## EXERCISE DIRECTIONS
All of the material should be reproduced exactly, with pictures left out.

## RECORDED DATA
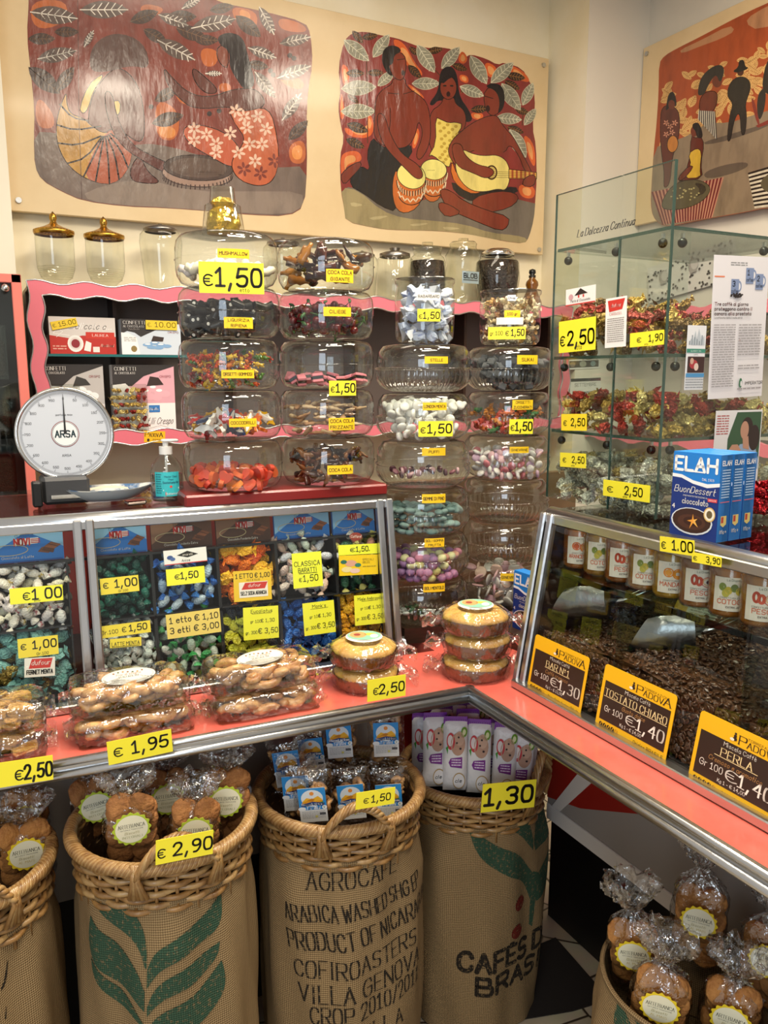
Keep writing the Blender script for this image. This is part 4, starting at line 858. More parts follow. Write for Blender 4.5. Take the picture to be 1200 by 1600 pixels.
for i, (a, b_) in enumerate(zip(DIV, DIV[1:])):
    o = bean_heap(b_ + .004, a - .004, COF).build('coffee_beans'); tag(o, 'heap of roasted coffee beans in the %s bin from the corner' % ['first', 'second', 'third', 'fourth'][i], 'coffee beans', None, 'stuff')
    if i: m = MB(); m.box(.962, a - .0015, .89, 1.44, a + .0015, 1.1, glass('divider_glass', 'dfe6e2', '6f7f78', .02)); tag(m.build('glass_divider'), 'upright glass divider at the %s bin of coffee beans' % ['first', 'second', 'third', 'fourth'][i], 'divider')
for k, (y0, y1, nm) in enumerate(((1.12, 1.225, 'by the corner post'), (.99, 1.085, 'behind the first steel scoop'))):
    o = bean_heap(y0, y1, GRN, 1.22, 1.34, None, .016, .0075, False).build('green_coffee_beans'); tag(o, 'small heap of green unroasted coffee beans ' + nm, 'coffee beans', None, 'stuff')
SCM = mat('brushed_steel_scoop', '8f9293', .3, 1, bump=(80, .08))
def scoop(T, lab):
    r = thing('coffee_scoop', lab, 'scoop', T); m = MB()
    def sh(u, v, k=1): a = -pi * .5 + pi * (u - .5) * 1.15; R = .046 * (1 - .1 * v) * (.75 + .25 * min(1, v * 3)) * k; return (-.11 + .11 * v + (.035 * (1 - v) * abs(2 * u - 1) ** 1.5), R * cos(a) * 1.0, R * sin(a) + .046)
    m.grid(24, 10, lambda u, v: sh(u, v), SCM); m.grid(24, 10, lambda u, v: sh(u, v, .96), SCM)
    m.add([sh(i / 24, 1) for i in range(25)], [tuple(range(25))], SCM); m.build('scoop_bowl', r)
    m = MB(); m.tube([(0, 0, .035), (.03, 0, .04), (.06, 0, .052), (.11, 0, .075)], [.008, .007, .0085, .009], STEEL, 12); m.build('handle', r); return r
scoop(TR(1.07, 1.135, 1.03, rz=-.9, ry=-.12, rx=-.5), 'steel scoop lying on the coffee beans of the first bin')
scoop(TR(1.075, .925, 1.03, rz=-.75, ry=-.12, rx=-.5), 'steel scoop lying on the coffee beans of the second bin')
def cardstrip(px, lab):
    T = frame(px, (.35, -1, -.05), (.6, .2, .75)); card('bin_card', .11, .034, [('r', 0, .0, .22, 1, 'eab51c'), ('r', .82, 0, 1, 1, 'eab51c'), ('x', .28, .3, .75, .8, 3, '9a948a')], T, 'e6e2da', label=lab, cat='sign')
cardstrip(V((1.17, 1.07, 1.045)), 'white and yellow card lying behind the first steel scoop'); cardstrip(V((1.15, .83, 1.05)), 'white and yellow card lying behind the second steel scoop')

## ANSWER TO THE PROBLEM
Keep writing the Blender script for this image. This is part 4, starting at line 858. More parts follow. Write for Blender 4.5. Take the picture to be 1200 by 1600 pixels.
for i, (a, b_) in enumerate(zip(DIV, DIV[1:])):
    o = bean_heap(b_ + .004, a - .004, COF).build('coffee_beans'); tag(o, 'heap of roasted coffee beans in the %s bin from the corner' % ['first', 'second', 'third', 'fourth'][i], 'coffee beans', None, 'stuff')
    if i: m = MB(); m.box(.962, a - .0015, .89, 1.44, a + .0015, 1.1, glass('divider_glass', 'dfe6e2', '6f7f78', .02)); tag(m.build('glass_divider'), 'upright glass divider at the %s bin of coffee beans' % ['first', 'second', 'third', 'fourth'][i], 'divider')
for k, (y0, y1, nm) in enumerate(((1.12, 1.225, 'by the corner post'), (.99, 1.085, 'behind the first steel scoop'))):
    o = bean_heap(y0, y1, GRN, 1.22, 1.34, None, .016, .0075, False).build('green_coffee_beans'); tag(o, 'small heap of green unroasted coffee beans ' + nm, 'coffee beans', None, 'stuff')
SCM = mat('brushed_steel_scoop', '8f9293', .3, 1, bump=(80, .08))
def scoop(T, lab):
    r = thing('coffee_scoop', lab, 'scoop', T); m = MB()
    def sh(u, v, k=1): a = -pi * .5 + pi * (u - .5) * 1.15; R = .046 * (1 - .1 * v) * (.75 + .25 * min(1, v * 3)) * k; return (-.11 + .11 * v + (.035 * (1 - v) * abs(2 * u - 1) ** 1.5), R * cos(a) * 1.0, R * sin(a) + .046)
    m.grid(24, 10, lambda u, v: sh(u, v), SCM); m.grid(24, 10, lambda u, v: sh(u, v, .96), SCM)
    m.add([sh(i / 24, 1) for i in range(25)], [tuple(range(25))], SCM); m.build('scoop_bowl', r)
    m = MB(); m.tube([(0, 0, .035), (.03, 0, .04), (.06, 0, .052), (.11, 0, .075)], [.008, .007, .0085, .009], STEEL, 12); m.build('handle', r); return r
scoop(TR(1.07, 1.135, 1.03, rz=-.9, ry=-.12, rx=-.5), 'steel scoop lying on the coffee beans of the first bin')
scoop(TR(1.075, .925, 1.03, rz=-.75, ry=-.12, rx=-.5), 'steel scoop lying on the coffee beans of the second bin')
def cardstrip(px, lab):
    T = frame(px, (.35, -1, -.05), (.6, .2, .75)); card('bin_card', .11, .034, [('r', 0, .0, .22, 1, 'eab51c'), ('r', .82, 0, 1, 1, 'eab51c'), ('x', .28, .3, .75, .8, 3, '9a948a')], T, 'e6e2da', label=lab, cat='sign')
cardstrip(V((1.17, 1.07, 1.045)), 'white and yellow card lying behind the first steel scoop'); cardstrip(V((1.15, .83, 1.05)), 'white and yellow card lying behind the second steel scoop')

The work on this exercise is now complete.